:: PROBLEM DESCRIPTION ::
Count how many lines of the data include "kind". The answer is that number and nothing else.

################

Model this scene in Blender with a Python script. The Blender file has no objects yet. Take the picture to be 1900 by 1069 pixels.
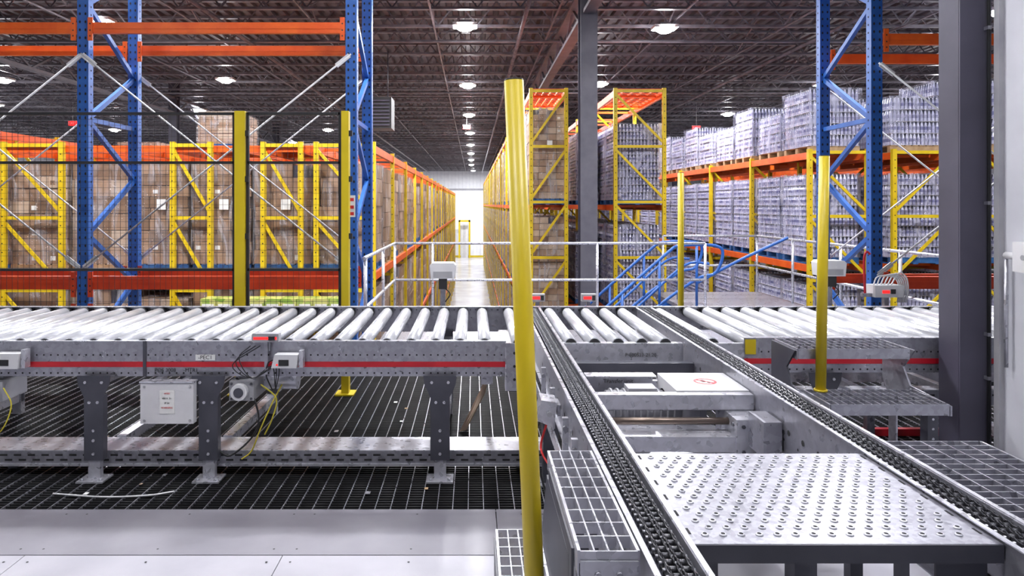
import bpy, math, random
from mathutils import Vector, Matrix
random.seed(7)
F=1267.0; VX=878.0; VY=380.0; ZO=7.3   # focal length (px), principal point, camera height above warehouse floor
FL=-7.3; MZ=-1.66                      # warehouse floor / mezzanine level relative to eye height
def pt(px,py,Y): return ((px-VX)*Y/F, Y, (VY-py)*Y/F)
S=bpy.context.scene
# ---------------------------------------------------------------- materials
def mat(name,c1,c2=None,rough=.5,metal=0,scale=8,bump=0,coat=0,kind='noise',stretch=(1,1,1),emit=0,spec=.5,detail=4,rr=None,lo=.35,hi=.65):
    m=bpy.data.materials.new(name); m.use_nodes=True; nt=m.node_tree; b=nt.nodes['Principled BSDF']
    b.inputs['Base Color'].default_value=(*c1,1); b.inputs['Roughness'].default_value=rough
    b.inputs['Metallic'].default_value=metal; b.inputs['Coat Weight'].default_value=coat
    b.inputs['Coat Roughness'].default_value=.15
    b.inputs['Specular IOR Level'].default_value=spec
    if emit:
        b.inputs['Emission Color'].default_value=(*c1,1); b.inputs['Emission Strength'].default_value=emit
    if not c2 and not bump: return m
    tc=nt.nodes.new('ShaderNodeTexCoord'); mp=nt.nodes.new('ShaderNodeMapping'); mp.inputs['Scale'].default_value=stretch
    nt.links.new(tc.outputs['Object'],mp.inputs[0])
    if kind=='voronoi':
        n=nt.nodes.new('ShaderNodeTexVoronoi'); n.inputs['Scale'].default_value=scale; out=n.outputs['Color']
        sep=nt.nodes.new('ShaderNodeSeparateColor'); nt.links.new(out,sep.inputs[0]); out=sep.outputs[0]
    else:
        n=nt.nodes.new('ShaderNodeTexNoise'); n.inputs['Scale'].default_value=scale; n.inputs['Detail'].default_value=detail; out=n.outputs['Fac']
    nt.links.new(mp.outputs[0],n.inputs['Vector'])
    if c2:
        r=nt.nodes.new('ShaderNodeValToRGB'); r.color_ramp.elements[0].color=(*c1,1); r.color_ramp.elements[1].color=(*c2,1)
        if kind!='voronoi':
            r.color_ramp.elements[0].position=lo; r.color_ramp.elements[1].position=hi
        nt.links.new(out,r.inputs[0]); nt.links.new(r.outputs[0],b.inputs['Base Color'])
    if rr:
        q=nt.nodes.new('ShaderNodeMapRange'); q.inputs['To Min'].default_value=rr[0]; q.inputs['To Max'].default_value=rr[1]
        nt.links.new(out,q.inputs['Value']); nt.links.new(q.outputs[0],b.inputs['Roughness'])
    if bump:
        bn=nt.nodes.new('ShaderNodeBump'); bn.inputs['Strength'].default_value=bump; bn.inputs['Distance'].default_value=.02
        nt.links.new(out,bn.inputs['Height']); nt.links.new(bn.outputs[0],b.inputs['Normal'])
    return m
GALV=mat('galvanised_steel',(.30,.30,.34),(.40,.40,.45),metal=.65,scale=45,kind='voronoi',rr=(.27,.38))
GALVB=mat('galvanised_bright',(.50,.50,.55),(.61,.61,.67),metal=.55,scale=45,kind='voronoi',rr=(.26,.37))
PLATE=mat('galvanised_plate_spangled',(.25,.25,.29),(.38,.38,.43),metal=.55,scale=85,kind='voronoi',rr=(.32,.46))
ROLL=mat('roller_zinc',(.72,.73,.78),(.86,.87,.92),rough=.24,metal=.4,scale=6,stretch=(4,1,4))
DKG=mat('grey_painted_steel',(.045,.046,.062),(.065,.066,.085),rough=.42,scale=5)
BLK=mat('black_steel',(.012,.012,.014),(.02,.02,.022),rough=.5,scale=5)
HOLE=mat('hole_shadow_black',(.015,.015,.017),rough=.9)
RUB=mat('chain_steel',(.05,.05,.06),(.10,.10,.11),rough=.32,metal=.7,scale=40)
YEL=mat('yellow_paint',(.56,.42,.006),(.62,.47,.01),rough=.4,scale=3)
YEL2=mat('rack_yellow',(.62,.42,.005),(.74,.53,.012),rough=.45,scale=6)
BLUE=mat('rack_blue',(.012,.08,.33),(.022,.12,.43),rough=.4,scale=5)
ORG=mat('rack_orange',(.74,.09,.006),(.84,.135,.012),rough=.42,scale=5)
ORG2=mat('rack_red_orange',(.54,.036,.007),(.70,.06,.01),rough=.42,scale=5)
RED=mat('red_stripe',(.44,.006,.018),(.54,.015,.025),rough=.4,scale=5)
REDL=mat('red_lamp',(1,.02,.02),emit=1.2)
WHT=mat('white_plastic',(.62,.62,.64),(.7,.7,.72),rough=.35,scale=5)
WPNT=mat('white_wall_panel',(.58,.59,.64),(.66,.67,.72),rough=.6,scale=3)
WFAR=mat('white_wall_far',(.80,.81,.85),(.86,.87,.9),rough=.5,scale=3)
COL=mat('column_slate',(.045,.042,.066),(.062,.058,.088),rough=.55,scale=3)
GIRD=mat('girder_primer',(.09,.088,.11),(.13,.125,.15),rough=.55,scale=3)
CONC=mat('polished_concrete',(.46,.45,.48),(.66,.65,.68),rough=.18,scale=.6)
DECK=mat('deck_panel_grey',(.19,.182,.215),(.25,.242,.275),rough=.45,scale=2.5,detail=8)
DECK2=mat('deck_panel_light',(.35,.345,.39),(.42,.415,.46),rough=.42,scale=2.5,detail=8)
CEIL=mat('roof_deck',(.055,.048,.06),(.11,.10,.12),rough=.6,scale=1)
JOIST=mat('joist_primer',(.11,.102,.12),(.20,.19,.215),rough=.4,scale=3)
CARD=[mat('cardboard_%s'%k,c,d,rough=.5,scale=2,stretch=(1,1,2.5)) for k,c,d in
      (('tan',(.31,.185,.11),(.38,.245,.155)),('kraft',(.18,.10,.055),(.25,.15,.085)),('pale',(.43,.31,.22),(.52,.40,.30)),('brown',(.24,.14,.08),(.31,.19,.115)))]
BOT=mat('bottle_clear_plastic',(.34,.34,.50),(.62,.62,.78),rough=.12,scale=9,coat=.8)
BLAB=mat('bottle_label',(.13,.13,.28),(.36,.35,.50),rough=.3,scale=4,lo=.42,hi=.58)
BCAP=mat('bottle_cap',(.75,.75,.82),rough=.3)
BDRK=mat('pack_interior',(.03,.03,.055),rough=.6)
TSH=mat('tier_sheet',(.50,.48,.52),(.58,.56,.6),rough=.6)
WOOD=mat('pallet_wood',(.35,.22,.11),(.48,.33,.19),rough=.7,scale=10,stretch=(1,8,1))
BWOOD=mat('pallet_blue',(.02,.09,.28),(.04,.16,.40),rough=.6,scale=10)
PAPER=mat('label_paper',(.8,.8,.78),rough=.6)
GRN=mat('carton_print_green',(.22,.38,.05),(.65,.6,.2),rough=.5,scale=9,kind='voronoi')
LENS=mat('lamp_lens',(1,.98,1),emit=60); LENS.cycles.emission_sampling='NONE'
INK=mat('ink_black',(.03,.03,.03),rough=.7); INKR=mat('ink_red',(.6,.02,.02),rough=.6)
YCAB=mat('cable_yellow',(.62,.52,.04),rough=.5)
GREY=mat('motor_grey',(.30,.30,.33),(.38,.38,.40),rough=.5,scale=5)
# stretch film: mostly see-through with glossy haze
def film(name,hi,base):
    FILM=bpy.data.materials.new(name); FILM.use_nodes=True; nt=FILM.node_tree; pb=nt.nodes['Principled BSDF']; out=nt.nodes['Material Output']
    pb.inputs['Base Color'].default_value=(*base,1); pb.inputs['Roughness'].default_value=.1
    tr=nt.nodes.new('ShaderNodeBsdfTransparent'); mx=nt.nodes.new('ShaderNodeMixShader'); nz_=nt.nodes.new('ShaderNodeTexNoise'); tc=nt.nodes.new('ShaderNodeTexCoord'); mp=nt.nodes.new('ShaderNodeMapping')
    mp.inputs['Scale'].default_value=(4,4,1.0); nz_.inputs['Scale'].default_value=1.4; nz_.inputs['Detail'].default_value=5; nz_.inputs['Distortion'].default_value=1.2
    mr=nt.nodes.new('ShaderNodeMapRange'); mr.inputs['From Min'].default_value=.46; mr.inputs['From Max'].default_value=.68; mr.inputs['To Min'].default_value=.05; mr.inputs['To Max'].default_value=hi
    bn=nt.nodes.new('ShaderNodeBump'); bn.inputs['Strength'].default_value=1; bn.inputs['Distance'].default_value=.09
    L=nt.links.new; L(tc.outputs['Object'],mp.inputs[0]);L(mp.outputs[0],nz_.inputs[0]);L(nz_.outputs[0],mr.inputs[0]);L(mr.outputs[0],mx.inputs[0]);L(tr.outputs[0],mx.inputs[1]);L(pb.outputs[0],mx.inputs[2]);L(mx.outputs[0],out.inputs[0]);L(nz_.outputs[0],bn.inputs['Height']);L(bn.outputs[0],pb.inputs['Normal'])
    return FILM
FILM=film('stretch_film',.5,(.62,.60,.64)); FILMB=film('stretch_film_blue',.55,(.72,.72,.9))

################

:: RIGHT ANSWER ::
7